Provide nothing beyond the count of lines that include the string "pixels".
══ DATA TO PROCESS ══
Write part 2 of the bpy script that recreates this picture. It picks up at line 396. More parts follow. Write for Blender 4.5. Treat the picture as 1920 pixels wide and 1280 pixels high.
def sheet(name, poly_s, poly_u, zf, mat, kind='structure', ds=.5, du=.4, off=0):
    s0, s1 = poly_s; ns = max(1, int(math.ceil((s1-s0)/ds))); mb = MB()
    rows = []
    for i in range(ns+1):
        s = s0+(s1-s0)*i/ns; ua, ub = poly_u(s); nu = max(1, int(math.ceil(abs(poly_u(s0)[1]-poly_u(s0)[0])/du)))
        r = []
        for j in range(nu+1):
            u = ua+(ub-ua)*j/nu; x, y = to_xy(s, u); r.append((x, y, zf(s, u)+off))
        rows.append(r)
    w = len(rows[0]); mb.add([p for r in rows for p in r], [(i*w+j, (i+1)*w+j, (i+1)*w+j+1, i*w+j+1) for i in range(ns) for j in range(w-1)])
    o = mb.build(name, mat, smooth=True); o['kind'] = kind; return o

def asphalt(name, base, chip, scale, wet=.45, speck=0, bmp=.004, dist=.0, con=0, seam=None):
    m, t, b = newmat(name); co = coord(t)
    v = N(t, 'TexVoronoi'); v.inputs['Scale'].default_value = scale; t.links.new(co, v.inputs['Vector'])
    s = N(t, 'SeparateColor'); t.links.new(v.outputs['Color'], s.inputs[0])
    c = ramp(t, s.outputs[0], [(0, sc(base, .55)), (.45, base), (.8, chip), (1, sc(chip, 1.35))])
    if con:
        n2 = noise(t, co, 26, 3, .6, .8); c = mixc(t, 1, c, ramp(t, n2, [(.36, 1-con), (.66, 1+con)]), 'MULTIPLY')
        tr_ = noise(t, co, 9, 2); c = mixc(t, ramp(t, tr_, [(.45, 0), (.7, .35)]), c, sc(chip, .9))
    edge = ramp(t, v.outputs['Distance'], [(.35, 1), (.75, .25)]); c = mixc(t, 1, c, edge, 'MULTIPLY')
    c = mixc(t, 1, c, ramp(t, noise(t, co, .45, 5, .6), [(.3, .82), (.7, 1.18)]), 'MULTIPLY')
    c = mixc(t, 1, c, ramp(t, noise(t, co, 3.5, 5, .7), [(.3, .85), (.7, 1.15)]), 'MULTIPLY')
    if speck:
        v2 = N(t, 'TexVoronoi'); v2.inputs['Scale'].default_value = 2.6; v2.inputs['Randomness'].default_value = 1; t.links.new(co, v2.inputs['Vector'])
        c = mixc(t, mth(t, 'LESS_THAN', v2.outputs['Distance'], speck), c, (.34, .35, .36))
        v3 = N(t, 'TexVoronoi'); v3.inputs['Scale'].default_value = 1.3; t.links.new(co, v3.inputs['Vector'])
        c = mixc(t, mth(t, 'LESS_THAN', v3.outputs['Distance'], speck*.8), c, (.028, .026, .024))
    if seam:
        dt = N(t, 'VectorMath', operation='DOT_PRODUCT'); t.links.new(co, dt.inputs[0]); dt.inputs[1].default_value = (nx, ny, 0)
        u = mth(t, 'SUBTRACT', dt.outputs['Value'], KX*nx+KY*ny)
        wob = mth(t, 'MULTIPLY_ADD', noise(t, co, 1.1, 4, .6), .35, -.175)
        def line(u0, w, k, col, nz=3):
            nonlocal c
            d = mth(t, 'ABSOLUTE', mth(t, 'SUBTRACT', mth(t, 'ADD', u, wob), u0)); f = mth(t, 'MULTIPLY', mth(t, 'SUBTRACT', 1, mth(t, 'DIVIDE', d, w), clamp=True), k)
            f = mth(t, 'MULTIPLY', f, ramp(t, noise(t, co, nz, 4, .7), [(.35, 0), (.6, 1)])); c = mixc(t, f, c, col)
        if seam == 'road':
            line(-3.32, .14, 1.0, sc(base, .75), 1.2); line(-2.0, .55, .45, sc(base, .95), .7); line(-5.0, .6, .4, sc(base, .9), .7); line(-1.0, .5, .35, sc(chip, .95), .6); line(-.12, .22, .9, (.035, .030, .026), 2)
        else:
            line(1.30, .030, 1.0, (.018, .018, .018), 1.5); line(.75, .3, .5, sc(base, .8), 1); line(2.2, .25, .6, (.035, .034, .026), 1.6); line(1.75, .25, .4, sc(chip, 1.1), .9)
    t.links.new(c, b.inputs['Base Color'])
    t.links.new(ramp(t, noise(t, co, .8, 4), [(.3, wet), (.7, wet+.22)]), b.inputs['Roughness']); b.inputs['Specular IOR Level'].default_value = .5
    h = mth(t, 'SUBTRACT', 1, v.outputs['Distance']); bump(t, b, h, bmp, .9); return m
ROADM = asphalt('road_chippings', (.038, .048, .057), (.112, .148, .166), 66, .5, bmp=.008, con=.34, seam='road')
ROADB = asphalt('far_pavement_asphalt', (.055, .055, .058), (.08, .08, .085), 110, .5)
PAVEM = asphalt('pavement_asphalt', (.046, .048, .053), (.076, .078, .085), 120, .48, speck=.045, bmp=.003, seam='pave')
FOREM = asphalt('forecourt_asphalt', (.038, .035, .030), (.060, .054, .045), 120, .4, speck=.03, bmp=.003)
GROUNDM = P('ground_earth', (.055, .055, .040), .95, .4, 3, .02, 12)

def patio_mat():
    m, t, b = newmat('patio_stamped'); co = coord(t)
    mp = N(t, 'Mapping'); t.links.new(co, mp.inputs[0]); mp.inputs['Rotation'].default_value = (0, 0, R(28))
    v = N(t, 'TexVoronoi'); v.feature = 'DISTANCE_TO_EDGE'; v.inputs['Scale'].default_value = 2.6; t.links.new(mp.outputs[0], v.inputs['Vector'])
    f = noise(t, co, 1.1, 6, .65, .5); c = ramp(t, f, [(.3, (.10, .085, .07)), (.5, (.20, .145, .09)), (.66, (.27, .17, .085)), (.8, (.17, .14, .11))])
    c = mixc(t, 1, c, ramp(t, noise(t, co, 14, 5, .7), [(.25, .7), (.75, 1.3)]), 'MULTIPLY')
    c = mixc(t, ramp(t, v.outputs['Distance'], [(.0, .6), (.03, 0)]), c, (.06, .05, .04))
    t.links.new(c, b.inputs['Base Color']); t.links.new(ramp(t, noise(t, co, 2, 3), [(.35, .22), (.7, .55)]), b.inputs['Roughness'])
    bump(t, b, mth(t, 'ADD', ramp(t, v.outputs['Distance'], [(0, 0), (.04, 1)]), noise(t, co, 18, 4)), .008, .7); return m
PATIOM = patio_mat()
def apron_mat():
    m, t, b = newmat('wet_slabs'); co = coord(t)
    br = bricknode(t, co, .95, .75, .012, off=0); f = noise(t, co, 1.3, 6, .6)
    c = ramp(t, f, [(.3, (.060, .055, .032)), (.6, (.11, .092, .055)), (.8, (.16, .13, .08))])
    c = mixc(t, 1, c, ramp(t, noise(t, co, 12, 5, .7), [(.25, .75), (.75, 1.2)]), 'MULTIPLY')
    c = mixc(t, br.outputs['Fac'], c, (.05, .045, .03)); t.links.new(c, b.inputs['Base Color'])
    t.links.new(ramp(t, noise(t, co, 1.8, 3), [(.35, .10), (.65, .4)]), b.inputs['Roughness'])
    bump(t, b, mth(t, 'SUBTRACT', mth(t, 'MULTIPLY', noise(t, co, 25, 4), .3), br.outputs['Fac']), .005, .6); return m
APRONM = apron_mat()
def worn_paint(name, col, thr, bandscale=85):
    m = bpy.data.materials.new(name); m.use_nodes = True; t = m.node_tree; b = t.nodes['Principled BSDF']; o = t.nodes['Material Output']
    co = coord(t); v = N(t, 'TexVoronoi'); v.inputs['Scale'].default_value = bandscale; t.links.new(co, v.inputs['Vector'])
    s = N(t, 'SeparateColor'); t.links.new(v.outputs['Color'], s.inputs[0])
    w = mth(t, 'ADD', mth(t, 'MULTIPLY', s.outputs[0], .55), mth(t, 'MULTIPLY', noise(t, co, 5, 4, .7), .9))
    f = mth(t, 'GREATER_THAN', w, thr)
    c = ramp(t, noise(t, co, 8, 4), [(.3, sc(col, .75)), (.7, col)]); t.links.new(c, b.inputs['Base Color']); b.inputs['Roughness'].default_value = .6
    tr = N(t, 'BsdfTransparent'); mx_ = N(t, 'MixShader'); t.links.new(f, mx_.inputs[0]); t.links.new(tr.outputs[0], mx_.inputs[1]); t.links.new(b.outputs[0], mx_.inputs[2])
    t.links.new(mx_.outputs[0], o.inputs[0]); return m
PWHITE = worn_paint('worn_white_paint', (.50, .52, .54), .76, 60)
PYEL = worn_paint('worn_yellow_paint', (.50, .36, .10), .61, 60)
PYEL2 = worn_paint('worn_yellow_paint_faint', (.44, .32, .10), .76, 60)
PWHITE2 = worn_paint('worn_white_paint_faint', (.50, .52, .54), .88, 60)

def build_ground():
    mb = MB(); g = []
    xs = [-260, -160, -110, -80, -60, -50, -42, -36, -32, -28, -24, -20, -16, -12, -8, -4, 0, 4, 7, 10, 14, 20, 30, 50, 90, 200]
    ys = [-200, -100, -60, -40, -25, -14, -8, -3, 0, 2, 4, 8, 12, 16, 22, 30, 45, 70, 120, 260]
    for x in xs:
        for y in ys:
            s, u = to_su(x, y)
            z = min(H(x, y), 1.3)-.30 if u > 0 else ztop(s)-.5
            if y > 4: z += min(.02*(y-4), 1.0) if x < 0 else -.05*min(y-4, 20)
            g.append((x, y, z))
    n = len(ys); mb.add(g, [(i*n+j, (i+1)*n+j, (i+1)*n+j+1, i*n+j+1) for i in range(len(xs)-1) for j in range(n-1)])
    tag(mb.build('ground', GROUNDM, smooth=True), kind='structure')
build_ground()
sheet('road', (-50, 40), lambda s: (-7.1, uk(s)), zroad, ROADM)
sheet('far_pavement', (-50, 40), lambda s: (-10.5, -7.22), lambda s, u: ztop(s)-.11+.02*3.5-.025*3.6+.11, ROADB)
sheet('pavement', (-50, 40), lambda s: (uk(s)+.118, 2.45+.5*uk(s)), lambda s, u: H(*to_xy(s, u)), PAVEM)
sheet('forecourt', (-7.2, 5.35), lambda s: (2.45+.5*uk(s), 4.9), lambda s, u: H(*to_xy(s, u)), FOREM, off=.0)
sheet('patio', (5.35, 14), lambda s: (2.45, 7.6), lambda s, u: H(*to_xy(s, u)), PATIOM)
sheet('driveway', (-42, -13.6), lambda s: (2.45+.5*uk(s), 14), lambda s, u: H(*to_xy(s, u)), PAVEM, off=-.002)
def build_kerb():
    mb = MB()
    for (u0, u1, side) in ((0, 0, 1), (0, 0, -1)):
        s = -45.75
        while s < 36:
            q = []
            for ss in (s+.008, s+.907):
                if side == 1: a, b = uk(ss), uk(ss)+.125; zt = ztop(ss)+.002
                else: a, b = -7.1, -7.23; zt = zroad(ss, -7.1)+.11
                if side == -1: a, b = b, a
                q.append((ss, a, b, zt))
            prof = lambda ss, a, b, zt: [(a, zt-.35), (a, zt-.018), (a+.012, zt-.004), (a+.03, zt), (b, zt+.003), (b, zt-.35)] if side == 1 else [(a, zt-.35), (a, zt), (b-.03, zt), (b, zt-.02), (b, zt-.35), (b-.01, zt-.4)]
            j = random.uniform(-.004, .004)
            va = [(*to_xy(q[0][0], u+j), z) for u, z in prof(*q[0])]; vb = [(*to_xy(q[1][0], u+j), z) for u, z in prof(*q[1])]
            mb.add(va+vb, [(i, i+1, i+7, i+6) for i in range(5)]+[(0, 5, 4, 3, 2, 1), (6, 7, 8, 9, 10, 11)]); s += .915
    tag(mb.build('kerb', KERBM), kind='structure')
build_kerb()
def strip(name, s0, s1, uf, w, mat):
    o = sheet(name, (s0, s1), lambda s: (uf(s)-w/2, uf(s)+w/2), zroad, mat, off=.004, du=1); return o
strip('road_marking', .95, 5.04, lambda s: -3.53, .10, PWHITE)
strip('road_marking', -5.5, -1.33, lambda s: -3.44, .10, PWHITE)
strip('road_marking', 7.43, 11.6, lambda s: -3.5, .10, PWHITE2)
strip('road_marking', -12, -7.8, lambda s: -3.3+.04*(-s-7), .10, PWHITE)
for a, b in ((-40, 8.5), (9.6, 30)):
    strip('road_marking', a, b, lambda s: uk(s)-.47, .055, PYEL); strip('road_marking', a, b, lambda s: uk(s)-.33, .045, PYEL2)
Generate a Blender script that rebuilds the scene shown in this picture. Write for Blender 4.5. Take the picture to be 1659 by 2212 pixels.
═══
### RESULT FOR THIS EXERCISE
2